Joe May 1929 / Germany

It’s probably the nightmare of most directors to only be remembered for one movie. It’s probably fair to say however that Joe May, the Austrian director who was born Joseph Otto Mandl, probably wouldn’t have minded that it’s the extraordinary Asphalt that he is remembered for.

Before and during the first world war May learned his trade making a string of detective thrillers for Continental Kunstfilm GmbH in Berlin before founding his own production company. He made a large number of movies – mainly pulp thrillers – which were very popular in their time and made him a rich man, although like many other German artists he migrated to Hollywood in the 1930’s to escape the Nazis. Most of his films have now more or less faded from view – with the exception of Asphalt.

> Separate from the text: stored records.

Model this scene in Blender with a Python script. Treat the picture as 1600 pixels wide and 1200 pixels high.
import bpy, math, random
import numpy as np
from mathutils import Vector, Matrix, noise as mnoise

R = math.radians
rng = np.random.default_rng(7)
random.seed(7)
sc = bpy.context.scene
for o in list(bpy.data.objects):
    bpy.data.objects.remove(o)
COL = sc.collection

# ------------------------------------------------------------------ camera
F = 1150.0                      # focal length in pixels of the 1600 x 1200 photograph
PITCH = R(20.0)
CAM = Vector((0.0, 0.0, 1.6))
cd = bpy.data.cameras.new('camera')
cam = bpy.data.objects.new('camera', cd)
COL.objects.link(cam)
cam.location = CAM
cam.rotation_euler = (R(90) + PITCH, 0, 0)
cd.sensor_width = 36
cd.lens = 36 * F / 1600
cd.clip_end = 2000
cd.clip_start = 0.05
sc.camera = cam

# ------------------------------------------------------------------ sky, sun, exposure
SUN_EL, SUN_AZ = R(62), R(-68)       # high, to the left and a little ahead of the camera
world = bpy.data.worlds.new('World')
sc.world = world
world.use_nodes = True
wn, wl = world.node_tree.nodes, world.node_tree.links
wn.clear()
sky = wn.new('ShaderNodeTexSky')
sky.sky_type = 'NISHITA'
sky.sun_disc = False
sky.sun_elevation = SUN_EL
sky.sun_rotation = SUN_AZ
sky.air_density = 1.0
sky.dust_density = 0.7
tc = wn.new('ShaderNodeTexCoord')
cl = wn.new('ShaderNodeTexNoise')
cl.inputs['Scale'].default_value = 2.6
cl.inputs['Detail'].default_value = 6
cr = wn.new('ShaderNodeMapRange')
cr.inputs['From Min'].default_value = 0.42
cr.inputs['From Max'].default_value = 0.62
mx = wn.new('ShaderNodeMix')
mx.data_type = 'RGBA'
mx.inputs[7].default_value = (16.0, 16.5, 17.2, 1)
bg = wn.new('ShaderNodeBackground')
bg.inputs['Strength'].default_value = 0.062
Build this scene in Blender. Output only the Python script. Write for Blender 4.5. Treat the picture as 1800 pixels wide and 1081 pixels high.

As the title suggests, the action involves streets, and it’s the crowded streets of Berlin in the late 1920’s. The Weimar republic was in full swing and Berlin was a post war melting pot. Wealth, poverty, the remains of the Austro-Hungarian empire, black marketeering, decadence and extremism – all existed side by side and provided a rich background to May’s unique film. The opening montage of the movie is a long wandering shot of Berlin, along streets crowded with people and cars. This is what Berlin looked like before the age of the Nazis – a bustling metropolis that only fifteen years later would lie in ruins. The story could hardly be simpler. A young traffic policeman is called to arrest a young woman caught stealing jewels. As in so many other movies he falls in love with her, and eventually kills her jealous criminal lover in a bout of animal savagery.

The secret of the movie’s extraordinary effect is the two main characters, who are such polar opposites. Gustav Frolich plays the young policeman, tall, blond, blue eyed, morally scrupulous and intensely proud of the uniform he wears. Betty Amman is the thief – a beautiful, licentious, lying reprobate, with a hypnotic gaze and a selfish streak a mile wide. In spite of any sort of logic – why would we need logic?- these two fall quite implausibly and madly in love. The fascination of the movie lies in watching the young man struggling against an overwhelming attraction which goes against everything he stands for, whilst the young woman is torn between her equal passion for him and her realization that she will undoubtedly corrupt and destroy him.

Film noir might not have been officially invented until the 1940’s, but it would be difficult to call Asphalt anything else. It is dark, callous, erotic and strange. The way that Betty Amman literally jumps on top of Frolich when he tries to arrest her, locks her legs around his waist and whilst he valiantly struggles, forces him to look into her enormous limpid eyes until he is subdued, is one of the strangest moments in silent film that you will ever see.

The story is simple, but the subtext is always weird and disturbing, and even if the same plot exists in a thousand other movies, there is no other film quite like it. When it was released it was popular, but the reviews were quite bad, and the movie probably appeals to a modern audience precisely for the reasons critics in 1929 disliked it – namely that the plot is largely uninteresting and the style and peculiar atmosphere are far more interesting.

It would be easy to draw an analogy between the characters and the way Germany was being politically corrupted even though it is unlikely that that is what May intended. Probably his intention was simply to make another one of his popular thrillers, but in Asphalt he somehow stumbled across something quite rare and powerful. And how anyone could resist Betty Amman’s stare is a mystery.